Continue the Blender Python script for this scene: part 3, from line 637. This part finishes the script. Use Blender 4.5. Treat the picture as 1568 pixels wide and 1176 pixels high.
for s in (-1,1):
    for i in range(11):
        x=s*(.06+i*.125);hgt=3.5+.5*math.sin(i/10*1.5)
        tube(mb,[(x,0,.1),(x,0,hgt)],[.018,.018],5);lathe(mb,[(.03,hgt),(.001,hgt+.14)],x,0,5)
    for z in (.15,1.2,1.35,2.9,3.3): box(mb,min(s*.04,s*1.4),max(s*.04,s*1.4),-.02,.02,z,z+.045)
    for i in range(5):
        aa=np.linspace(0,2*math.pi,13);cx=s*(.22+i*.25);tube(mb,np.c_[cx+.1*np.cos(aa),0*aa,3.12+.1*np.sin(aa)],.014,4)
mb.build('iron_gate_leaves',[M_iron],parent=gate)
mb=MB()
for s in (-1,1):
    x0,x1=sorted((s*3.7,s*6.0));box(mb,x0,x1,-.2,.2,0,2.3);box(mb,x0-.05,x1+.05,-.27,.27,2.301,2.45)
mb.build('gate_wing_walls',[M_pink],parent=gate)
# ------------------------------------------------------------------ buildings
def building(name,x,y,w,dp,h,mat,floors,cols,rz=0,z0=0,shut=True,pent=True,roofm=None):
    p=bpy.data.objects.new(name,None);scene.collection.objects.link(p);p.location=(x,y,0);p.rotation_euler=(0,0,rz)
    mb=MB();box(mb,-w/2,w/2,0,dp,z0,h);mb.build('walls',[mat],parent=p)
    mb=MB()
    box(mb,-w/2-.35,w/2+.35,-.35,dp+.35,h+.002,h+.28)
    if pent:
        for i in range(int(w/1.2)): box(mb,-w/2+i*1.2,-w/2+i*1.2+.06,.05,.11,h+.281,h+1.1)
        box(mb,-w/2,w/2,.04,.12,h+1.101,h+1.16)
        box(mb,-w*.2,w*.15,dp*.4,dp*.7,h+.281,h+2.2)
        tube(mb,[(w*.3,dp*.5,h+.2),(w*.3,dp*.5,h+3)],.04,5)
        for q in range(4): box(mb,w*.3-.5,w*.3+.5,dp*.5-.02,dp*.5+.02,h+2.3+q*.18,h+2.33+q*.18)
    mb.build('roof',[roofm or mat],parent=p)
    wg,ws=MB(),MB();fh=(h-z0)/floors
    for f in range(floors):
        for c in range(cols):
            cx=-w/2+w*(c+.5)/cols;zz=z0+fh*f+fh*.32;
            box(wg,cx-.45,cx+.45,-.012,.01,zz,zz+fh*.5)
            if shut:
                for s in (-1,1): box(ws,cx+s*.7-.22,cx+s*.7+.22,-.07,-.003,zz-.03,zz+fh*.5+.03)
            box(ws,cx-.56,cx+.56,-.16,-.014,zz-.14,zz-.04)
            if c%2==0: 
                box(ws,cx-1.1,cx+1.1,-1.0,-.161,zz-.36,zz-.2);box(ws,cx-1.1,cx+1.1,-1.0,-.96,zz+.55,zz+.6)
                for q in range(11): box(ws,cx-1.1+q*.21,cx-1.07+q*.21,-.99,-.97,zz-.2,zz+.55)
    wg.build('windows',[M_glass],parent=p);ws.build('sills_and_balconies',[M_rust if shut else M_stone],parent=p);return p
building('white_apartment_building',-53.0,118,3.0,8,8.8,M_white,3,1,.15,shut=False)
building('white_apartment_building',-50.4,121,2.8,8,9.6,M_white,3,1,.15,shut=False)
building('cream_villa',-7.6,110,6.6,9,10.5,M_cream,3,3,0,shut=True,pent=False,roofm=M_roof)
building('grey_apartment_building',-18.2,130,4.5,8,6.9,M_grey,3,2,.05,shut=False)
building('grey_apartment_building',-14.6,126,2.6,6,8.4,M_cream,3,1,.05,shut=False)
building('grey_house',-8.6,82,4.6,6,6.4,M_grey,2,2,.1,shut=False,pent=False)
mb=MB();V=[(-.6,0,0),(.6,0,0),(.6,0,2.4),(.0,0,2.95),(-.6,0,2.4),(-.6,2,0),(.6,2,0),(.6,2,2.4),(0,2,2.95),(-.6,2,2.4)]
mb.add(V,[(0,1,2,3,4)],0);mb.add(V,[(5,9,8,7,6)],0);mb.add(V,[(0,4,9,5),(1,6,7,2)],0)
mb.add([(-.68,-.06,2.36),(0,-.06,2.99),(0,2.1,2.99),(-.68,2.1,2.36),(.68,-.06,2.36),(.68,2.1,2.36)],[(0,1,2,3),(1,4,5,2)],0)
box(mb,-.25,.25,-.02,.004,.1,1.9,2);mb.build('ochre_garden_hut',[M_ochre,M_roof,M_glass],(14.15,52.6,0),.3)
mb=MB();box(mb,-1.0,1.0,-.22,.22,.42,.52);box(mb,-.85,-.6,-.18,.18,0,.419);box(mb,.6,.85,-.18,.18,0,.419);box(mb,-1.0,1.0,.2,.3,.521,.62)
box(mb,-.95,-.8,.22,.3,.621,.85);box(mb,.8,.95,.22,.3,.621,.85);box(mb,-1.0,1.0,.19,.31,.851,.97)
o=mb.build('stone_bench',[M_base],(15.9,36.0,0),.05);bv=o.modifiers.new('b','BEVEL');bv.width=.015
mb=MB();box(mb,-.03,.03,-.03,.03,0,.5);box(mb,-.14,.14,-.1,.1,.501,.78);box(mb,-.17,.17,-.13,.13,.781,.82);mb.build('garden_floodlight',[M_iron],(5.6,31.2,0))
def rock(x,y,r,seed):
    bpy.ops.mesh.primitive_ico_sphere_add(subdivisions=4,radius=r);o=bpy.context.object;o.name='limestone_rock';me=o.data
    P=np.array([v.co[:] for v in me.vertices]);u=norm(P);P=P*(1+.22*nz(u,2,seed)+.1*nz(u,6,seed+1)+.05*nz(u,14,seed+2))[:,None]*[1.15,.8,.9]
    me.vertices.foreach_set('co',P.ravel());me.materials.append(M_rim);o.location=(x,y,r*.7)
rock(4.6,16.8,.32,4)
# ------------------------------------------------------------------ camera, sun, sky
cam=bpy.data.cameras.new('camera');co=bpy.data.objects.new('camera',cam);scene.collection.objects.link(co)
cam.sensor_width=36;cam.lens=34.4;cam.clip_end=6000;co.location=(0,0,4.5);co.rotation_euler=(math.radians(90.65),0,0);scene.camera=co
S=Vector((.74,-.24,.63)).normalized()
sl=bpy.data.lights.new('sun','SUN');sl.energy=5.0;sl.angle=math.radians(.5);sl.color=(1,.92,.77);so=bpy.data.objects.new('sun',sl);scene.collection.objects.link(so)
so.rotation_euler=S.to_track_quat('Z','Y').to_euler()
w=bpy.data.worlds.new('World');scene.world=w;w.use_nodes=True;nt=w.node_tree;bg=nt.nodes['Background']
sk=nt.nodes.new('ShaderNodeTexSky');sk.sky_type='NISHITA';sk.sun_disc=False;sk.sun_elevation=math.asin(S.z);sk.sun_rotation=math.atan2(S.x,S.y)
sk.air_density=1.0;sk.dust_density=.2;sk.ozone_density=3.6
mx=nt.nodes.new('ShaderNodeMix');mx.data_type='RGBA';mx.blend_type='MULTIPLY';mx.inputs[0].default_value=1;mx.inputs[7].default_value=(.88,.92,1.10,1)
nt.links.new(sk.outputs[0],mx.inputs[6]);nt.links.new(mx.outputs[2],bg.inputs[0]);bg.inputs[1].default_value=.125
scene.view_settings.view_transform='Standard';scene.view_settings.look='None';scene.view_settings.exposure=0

### AIM
Check the data for the word "scene" and pull out the lines that have it.

### THE RESULT
Continue the Blender Python script for this scene: part 3, from line 637. This part finishes the script. Use Blender 4.5. Treat the picture as 1568 pixels wide and 1176 pixels high.
    p=bpy.data.objects.new(name,None);scene.collection.objects.link(p);p.location=(x,y,0);p.rotation_euler=(0,0,rz)
cam=bpy.data.cameras.new('camera');co=bpy.data.objects.new('camera',cam);scene.collection.objects.link(co)
cam.sensor_width=36;cam.lens=34.4;cam.clip_end=6000;co.location=(0,0,4.5);co.rotation_euler=(math.radians(90.65),0,0);scene.camera=co
sl=bpy.data.lights.new('sun','SUN');sl.energy=5.0;sl.angle=math.radians(.5);sl.color=(1,.92,.77);so=bpy.data.objects.new('sun',sl);scene.collection.objects.link(so)
w=bpy.data.worlds.new('World');scene.world=w;w.use_nodes=True;nt=w.node_tree;bg=nt.nodes['Background']
scene.view_settings.view_transform='Standard';scene.view_settings.look='None';scene.view_settings.exposure=0